* _DATA EXCERPT_:
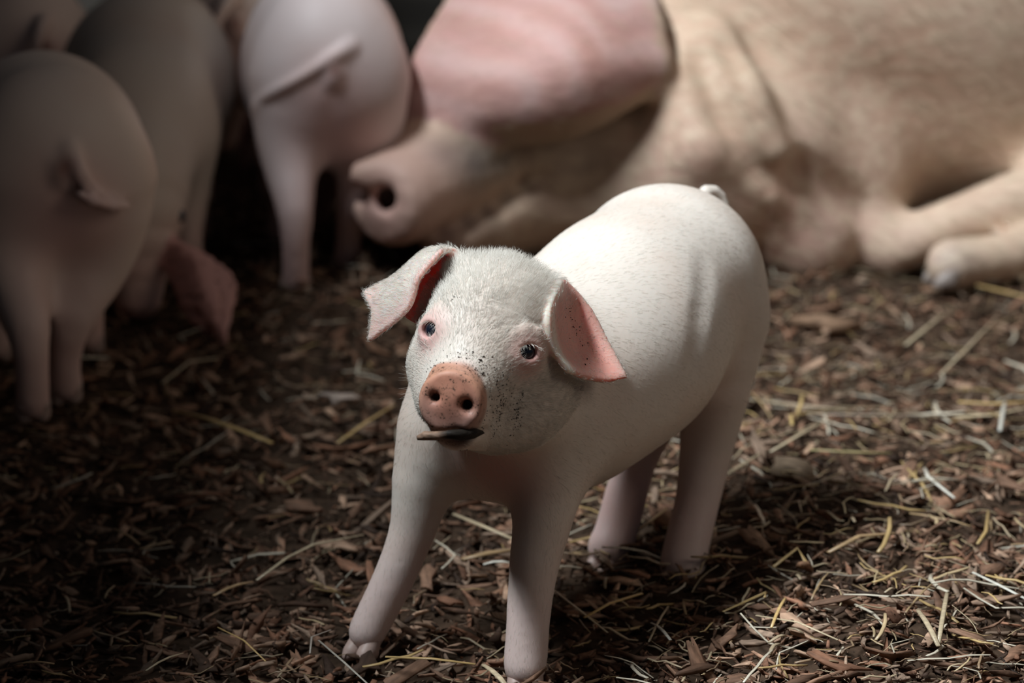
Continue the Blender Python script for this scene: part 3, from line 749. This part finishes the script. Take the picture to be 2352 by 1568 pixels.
# folded fore leg and belly folds
S.chain([((0.38, 2.60, 0.16), 0.13), (at(1880, 480, 2.42), 0.080), (at(1850, 545, 2.365), 0.052)], k=0.035)
S.chain([(at(2040, 575, 2.37), 0.026), (at(2180, 520, 2.38), 0.026), (at(2420, 440, 2.41), 0.036)], k=0.03)
S.chain([(at(2185, 606, 2.30), 0.024), (at(2300, 592, 2.33), 0.024), (at(2520, 560, 2.42), 0.04)], k=0.010)
S.chain([((0.46, 2.58, 0.12), 0.13), ((0.75, 2.60, 0.12), 0.15), ((1.1, 2.62, 0.12), 0.16)], k=0.05)
# hind quarters, far to the right of the frame
S.chain([((1.55, 2.85, 0.25), 0.25), ((1.35, 2.50, 0.12), 0.11), ((1.15, 2.36, 0.05), 0.05), ((1.02, 2.30, 0.03), 0.035)], k=0.06)
S.chain([((1.90, 2.95, 0.42), 0.03), ((2.0, 2.92, 0.38), 0.018), ((2.02, 2.88, 0.30), 0.012)], k=0.02)
def along(path, r_, k, mode):
    pts = [p for p in (S.hit(u, v) for u, v in path) if p is not None]
    for p0, p1 in zip(pts[:-1], pts[1:]): S.cone(p0, p1, r_, r_, k=k, mode=mode)
along(((1545, 60), (1585, 200), (1620, 330)), 0.020, 0.05, '+')
along(((1640, 90), (1700, 230), (1768, 370)), 0.014, 0.04, '+')
along(((1605, 130), (1660, 260), (1740, 390)), 0.006, 0.022, '-')
along(((1668, 110), (1715, 210), (1780, 330)), 0.004, 0.018, '-')
along(((1765, 400), (1850, 400), (1985, 470)), 0.006, 0.030, '-')
along(((1246, 411), (1205, 428), (1140, 470), (1080, 505), (1010, 535), (940, 560)), 0.006, 0.012, '-')
MOUTH = [p for p in (S.hit(u, v) for u, v in ((1240, 414), (1205, 428), (1170, 450), (1140, 470), (1080, 505), (1010, 535))) if p is not None]
earS = np.array([[at(*p) for p in row] for row in (
    ((1090, -70, 2.44), (1200, -110, 2.42), (1320, -130, 2.42), (1440, -120, 2.45)),
    ((1030, 22, 2.36), (1160, 10, 2.33), (1330, -10, 2.31), (1492, -10, 2.34)),
    ((964, 140, 2.29), (1120, 150, 2.262), (1330, 130, 2.252), (1518, 95, 2.30)),
    ((948, 250, 2.275), (1105, 250, 2.250), (1325, 235, 2.250), (1528, 150, 2.29)),
    ((938, 345, 2.29), (1090, 322, 2.268), (1310, 302, 2.272), (1505, 198, 2.295)))])
esv, esf = patch(earS, 20, 20); BS = S.sheet(esv, esf, 0.0075, k=0.02)
ear2 = np.array([[(0.06, 2.66, 0.30), (0.12, 2.68, 0.31), (0.18, 2.70, 0.30)], [(0.04, 2.76, 0.33), (0.12, 2.80, 0.35), (0.20, 2.80, 0.32)], [(0.02, 2.86, 0.24), (0.10, 2.92, 0.24), (0.18, 2.90, 0.22)]])
e2v, e2f = patch(ear2, 10, 10); S.sheet(e2v, e2f, 0.006, k=0.02)
sv, sq = S.mesh(0.0074)
snr = S.grad(sv, 0.004)
c = np.tile(np.array((0.78, 0.56, 0.42)), (len(sv), 1)); sd_ = np.zeros(len(sv))
def son(u, v):
    p = S.hit(u, v); return p if p is not None else at(u, v, 2.35)
for (u, v, r_, col, k) in ((1850, 560, 0.16, (0.66, 0.40, 0.34), 0.65), (1560, 400, 0.09, (0.64, 0.38, 0.31), 0.6), (1980, 300, 0.22, (0.66, 0.45, 0.36), 0.5), (1680, 180, 0.07, (0.50, 0.35, 0.24), 0.55),
                           (1090, 372, 0.050, (0.17, 0.15, 0.135), 0.95), (1020, 350, 0.045, (0.22, 0.18, 0.15), 0.85), (1160, 360, 0.040, (0.22, 0.20, 0.18), 0.9), (1230, 350, 0.045, (0.34, 0.27, 0.21), 0.7), (1330, 370, 0.07, (0.52, 0.44, 0.36), 0.6),
                           (1240, 470, 0.05, (0.34, 0.22, 0.17), 0.6), (1120, 560, 0.06, (0.36, 0.25, 0.20), 0.6), (1210, 425, 0.022, (0.16, 0.11, 0.09), 0.8), (1165, 455, 0.02, (0.16, 0.11, 0.09), 0.75),
                           (1120, 490, 0.018, (0.14, 0.09, 0.08), 0.85), (1075, 512, 0.018, (0.14, 0.09, 0.08), 0.85), (1025, 535, 0.018, (0.14, 0.09, 0.08), 0.85),
                           (2190, 605, 0.05, (0.46, 0.40, 0.37), 0.6), (2100, 560, 0.05, (0.76, 0.58, 0.46), 0.5)):
    c = tintmix(c, col, k * blob(sv, son(u, v), r_))
c = tintmix(c, (0.66, 0.40, 0.36), 0.85 * blob(sv, SS, 0.12)); c = tintmix(c, (0.05, 0.035, 0.03), np.clip(1.8 * blob(sv, at(890, 455, 2.222), 0.019), 0, 1))
c = tintmix(c, (0.36, 0.20, 0.15), 0.7 * blob(sv, at(835, 385, 2.21), 0.03)); c = tintmix(c, (0.10, 0.07, 0.06), 0.6 * blob(sv, at(960, 500, 2.24), 0.012))
es = ear_side(BS, sv, 0.012); sE, tE = ear_param(sv, es != 0, esv, 20)
front = (es != 0) & (snr[:, 1] < -0.15) & (snr[:, 2] > -0.5)
c = tintmix(c, (0.64, 0.37, 0.35), 0.9 * front); c = tintmix(c, (0.52, 0.38, 0.28), 0.6 * ((es != 0) & ~front))
c = tintmix(c, (0.44, 0.26, 0.25), 0.6 * blob(sv, at(985, 220, 2.29), 0.07) * (es != 0))
c = tintmix(c, (0.56, 0.44, 0.32), 0.85 * (es != 0) * np.clip(smooth(sE, 0.90, 1.0) + smooth(tE, 0.93, 1.0), 0, 1))
ew = 0.5 + 0.5 * np.sin(sv @ np.array((70, 45, 95.)) + 2 * np.sin(sv @ np.array((40, 60, -55.)))); c = tintmix(c, (0.46, 0.26, 0.23), 0.35 * front * smooth(ew, 0.55, 0.95)); c = tintmix(c, (0.72, 0.52, 0.50), 0.5 * front * smooth(1 - ew, 0.5, 0.95))
sd_ += 0.3 * blob(sv, son(1100, 370), 0.08) + 0.3 * front
sow = empty('sow', (0.6, 2.7, 0)); tag(sow, 'big tan sow lying behind the white piglet, ear flopped over its face', 'pig')
mesh_obj('body', sv - np.array(sow.location), sq, M_SOW, sow, colours=c, attrs={'dirt': sd_, 'sleek': np.clip((es != 0) * 1.0 + 2 * blob(sv, son(1020, 430), 0.15), 0, 1)})
for (p, hd, mt) in (((at(2172, 612, 2.295)), (-1, -0.25), M_HOOFD), (np.array((1.0, 2.29, 0.02)), (-1, -0.3), M_HOOFD)):
    for sg in (-1, 1):
        o = bpy.data.objects.new('claw', claw_data.copy()); COL.objects.link(o); o.parent = sow; o.data.materials[0] = mt
        h_ = unit((*hd, 0)); o.location = Vector(p + np.array((-h_[1], h_[0], 0)) * sg * 0.012 - np.array((0, 0, 0.016))) - sow.location; o.scale = (1.25,) * 3; o.rotation_euler = (0, 0, math.atan2(hd[1], hd[0]))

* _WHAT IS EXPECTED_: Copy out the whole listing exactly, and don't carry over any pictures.

* _THE COMPLETED TASK_:
Continue the Blender Python script for this scene: part 3, from line 749. This part finishes the script. Take the picture to be 2352 by 1568 pixels.
# folded fore leg and belly folds
S.chain([((0.38, 2.60, 0.16), 0.13), (at(1880, 480, 2.42), 0.080), (at(1850, 545, 2.365), 0.052)], k=0.035)
S.chain([(at(2040, 575, 2.37), 0.026), (at(2180, 520, 2.38), 0.026), (at(2420, 440, 2.41), 0.036)], k=0.03)
S.chain([(at(2185, 606, 2.30), 0.024), (at(2300, 592, 2.33), 0.024), (at(2520, 560, 2.42), 0.04)], k=0.010)
S.chain([((0.46, 2.58, 0.12), 0.13), ((0.75, 2.60, 0.12), 0.15), ((1.1, 2.62, 0.12), 0.16)], k=0.05)
# hind quarters, far to the right of the frame
S.chain([((1.55, 2.85, 0.25), 0.25), ((1.35, 2.50, 0.12), 0.11), ((1.15, 2.36, 0.05), 0.05), ((1.02, 2.30, 0.03), 0.035)], k=0.06)
S.chain([((1.90, 2.95, 0.42), 0.03), ((2.0, 2.92, 0.38), 0.018), ((2.02, 2.88, 0.30), 0.012)], k=0.02)
def along(path, r_, k, mode):
    pts = [p for p in (S.hit(u, v) for u, v in path) if p is not None]
    for p0, p1 in zip(pts[:-1], pts[1:]): S.cone(p0, p1, r_, r_, k=k, mode=mode)
along(((1545, 60), (1585, 200), (1620, 330)), 0.020, 0.05, '+')
along(((1640, 90), (1700, 230), (1768, 370)), 0.014, 0.04, '+')
along(((1605, 130), (1660, 260), (1740, 390)), 0.006, 0.022, '-')
along(((1668, 110), (1715, 210), (1780, 330)), 0.004, 0.018, '-')
along(((1765, 400), (1850, 400), (1985, 470)), 0.006, 0.030, '-')
along(((1246, 411), (1205, 428), (1140, 470), (1080, 505), (1010, 535), (940, 560)), 0.006, 0.012, '-')
MOUTH = [p for p in (S.hit(u, v) for u, v in ((1240, 414), (1205, 428), (1170, 450), (1140, 470), (1080, 505), (1010, 535))) if p is not None]
earS = np.array([[at(*p) for p in row] for row in (
    ((1090, -70, 2.44), (1200, -110, 2.42), (1320, -130, 2.42), (1440, -120, 2.45)),
    ((1030, 22, 2.36), (1160, 10, 2.33), (1330, -10, 2.31), (1492, -10, 2.34)),
    ((964, 140, 2.29), (1120, 150, 2.262), (1330, 130, 2.252), (1518, 95, 2.30)),
    ((948, 250, 2.275), (1105, 250, 2.250), (1325, 235, 2.250), (1528, 150, 2.29)),
    ((938, 345, 2.29), (1090, 322, 2.268), (1310, 302, 2.272), (1505, 198, 2.295)))])
esv, esf = patch(earS, 20, 20); BS = S.sheet(esv, esf, 0.0075, k=0.02)
ear2 = np.array([[(0.06, 2.66, 0.30), (0.12, 2.68, 0.31), (0.18, 2.70, 0.30)], [(0.04, 2.76, 0.33), (0.12, 2.80, 0.35), (0.20, 2.80, 0.32)], [(0.02, 2.86, 0.24), (0.10, 2.92, 0.24), (0.18, 2.90, 0.22)]])
e2v, e2f = patch(ear2, 10, 10); S.sheet(e2v, e2f, 0.006, k=0.02)
sv, sq = S.mesh(0.0074)
snr = S.grad(sv, 0.004)
c = np.tile(np.array((0.78, 0.56, 0.42)), (len(sv), 1)); sd_ = np.zeros(len(sv))
def son(u, v):
    p = S.hit(u, v); return p if p is not None else at(u, v, 2.35)
for (u, v, r_, col, k) in ((1850, 560, 0.16, (0.66, 0.40, 0.34), 0.65), (1560, 400, 0.09, (0.64, 0.38, 0.31), 0.6), (1980, 300, 0.22, (0.66, 0.45, 0.36), 0.5), (1680, 180, 0.07, (0.50, 0.35, 0.24), 0.55),
                           (1090, 372, 0.050, (0.17, 0.15, 0.135), 0.95), (1020, 350, 0.045, (0.22, 0.18, 0.15), 0.85), (1160, 360, 0.040, (0.22, 0.20, 0.18), 0.9), (1230, 350, 0.045, (0.34, 0.27, 0.21), 0.7), (1330, 370, 0.07, (0.52, 0.44, 0.36), 0.6),
                           (1240, 470, 0.05, (0.34, 0.22, 0.17), 0.6), (1120, 560, 0.06, (0.36, 0.25, 0.20), 0.6), (1210, 425, 0.022, (0.16, 0.11, 0.09), 0.8), (1165, 455, 0.02, (0.16, 0.11, 0.09), 0.75),
                           (1120, 490, 0.018, (0.14, 0.09, 0.08), 0.85), (1075, 512, 0.018, (0.14, 0.09, 0.08), 0.85), (1025, 535, 0.018, (0.14, 0.09, 0.08), 0.85),
                           (2190, 605, 0.05, (0.46, 0.40, 0.37), 0.6), (2100, 560, 0.05, (0.76, 0.58, 0.46), 0.5)):
    c = tintmix(c, col, k * blob(sv, son(u, v), r_))
c = tintmix(c, (0.66, 0.40, 0.36), 0.85 * blob(sv, SS, 0.12)); c = tintmix(c, (0.05, 0.035, 0.03), np.clip(1.8 * blob(sv, at(890, 455, 2.222), 0.019), 0, 1))
c = tintmix(c, (0.36, 0.20, 0.15), 0.7 * blob(sv, at(835, 385, 2.21), 0.03)); c = tintmix(c, (0.10, 0.07, 0.06), 0.6 * blob(sv, at(960, 500, 2.24), 0.012))
es = ear_side(BS, sv, 0.012); sE, tE = ear_param(sv, es != 0, esv, 20)
front = (es != 0) & (snr[:, 1] < -0.15) & (snr[:, 2] > -0.5)
c = tintmix(c, (0.64, 0.37, 0.35), 0.9 * front); c = tintmix(c, (0.52, 0.38, 0.28), 0.6 * ((es != 0) & ~front))
c = tintmix(c, (0.44, 0.26, 0.25), 0.6 * blob(sv, at(985, 220, 2.29), 0.07) * (es != 0))
c = tintmix(c, (0.56, 0.44, 0.32), 0.85 * (es != 0) * np.clip(smooth(sE, 0.90, 1.0) + smooth(tE, 0.93, 1.0), 0, 1))
ew = 0.5 + 0.5 * np.sin(sv @ np.array((70, 45, 95.)) + 2 * np.sin(sv @ np.array((40, 60, -55.)))); c = tintmix(c, (0.46, 0.26, 0.23), 0.35 * front * smooth(ew, 0.55, 0.95)); c = tintmix(c, (0.72, 0.52, 0.50), 0.5 * front * smooth(1 - ew, 0.5, 0.95))
sd_ += 0.3 * blob(sv, son(1100, 370), 0.08) + 0.3 * front
sow = empty('sow', (0.6, 2.7, 0)); tag(sow, 'big tan sow lying behind the white piglet, ear flopped over its face', 'pig')
mesh_obj('body', sv - np.array(sow.location), sq, M_SOW, sow, colours=c, attrs={'dirt': sd_, 'sleek': np.clip((es != 0) * 1.0 + 2 * blob(sv, son(1020, 430), 0.15), 0, 1)})
for (p, hd, mt) in (((at(2172, 612, 2.295)), (-1, -0.25), M_HOOFD), (np.array((1.0, 2.29, 0.02)), (-1, -0.3), M_HOOFD)):
    for sg in (-1, 1):
        o = bpy.data.objects.new('claw', claw_data.copy()); COL.objects.link(o); o.parent = sow; o.data.materials[0] = mt
        h_ = unit((*hd, 0)); o.location = Vector(p + np.array((-h_[1], h_[0], 0)) * sg * 0.012 - np.array((0, 0, 0.016))) - sow.location; o.scale = (1.25,) * 3; o.rotation_euler = (0, 0, math.atan2(hd[1], hd[0]))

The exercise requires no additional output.